DAY 5 – TRAVEL DAY / KRABI
Enjoy breakfast at the hotel before we transfer to the airport to meet our flights to Krabi via
Bangkok. Upon arrival, we are transferred via minibus and longtail boat to the beach area of
Krabi. After some time to check-in, we provide a short orientation tour of the resort and local
area before providing the rest of the afternoon and evening to be enjoyed at your leisure. A
welcome dinner will be provided at the resort.

Krabi

DAY 6 – KRABI
Enjoy this amazing place as you wish today. Although there are no organized activities, there are
many options for you to choose from. You may want to go monkey-spotting as Krabi has many
primates playing in and around the beaches. Alternatively, you may choose to go sea-kayaking or
perhaps try your hand at climbing or caving that this area is known for. Or you can simply like
on the beach or enjoy a massage (or two).
DAY 7 – KRABI / PHI PHI
Around lunchtime, we depart Krabi via high-powered speedboats as we head to the island of Phi
Phi Don. Along the way, we take a bit of time to enjoy some great snorkeling (equipment
provided). We check into our hotel accommodations, have some free time, and then travel to
the island of Phi Phi Lei where the movie “The Beach” would filmed. Our boats take us to
numerous impressive locations as we explore the island. After some free time on the beach, we
head back for dinner. The evening is free for you to take in a fire show or perhaps check out the
local market.

Phi Phi

DAY 8 – PHI PHI / PHUKET
After breakfast, we head to Phi Phi Don for the island of Phuket. We view some smaller island on
the way and arrive with plenty of time for some afternoon shopping in street markets.

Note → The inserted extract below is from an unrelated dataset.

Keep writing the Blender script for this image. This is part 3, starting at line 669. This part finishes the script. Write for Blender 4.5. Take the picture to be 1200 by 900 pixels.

Phuket (pronounced Pu-ket, get your minds out of the gutter!)

The current exchange rate is about $1AUD = 30 baht. (The Australian dollar and the American dollar are very nearly equal at the moment) 70 – 100 baht will buy you an upscale dinner at a local thai restaurant ( for those of you who are not mathematically inclined this means I can eat a fancy dinner for $3.5 USD roughly, and get a massage for an hour for about the same price)
It is very easy to eat and drink for a day on $10
15 days left till I leave! Anyone left who doesn’t hate me yet?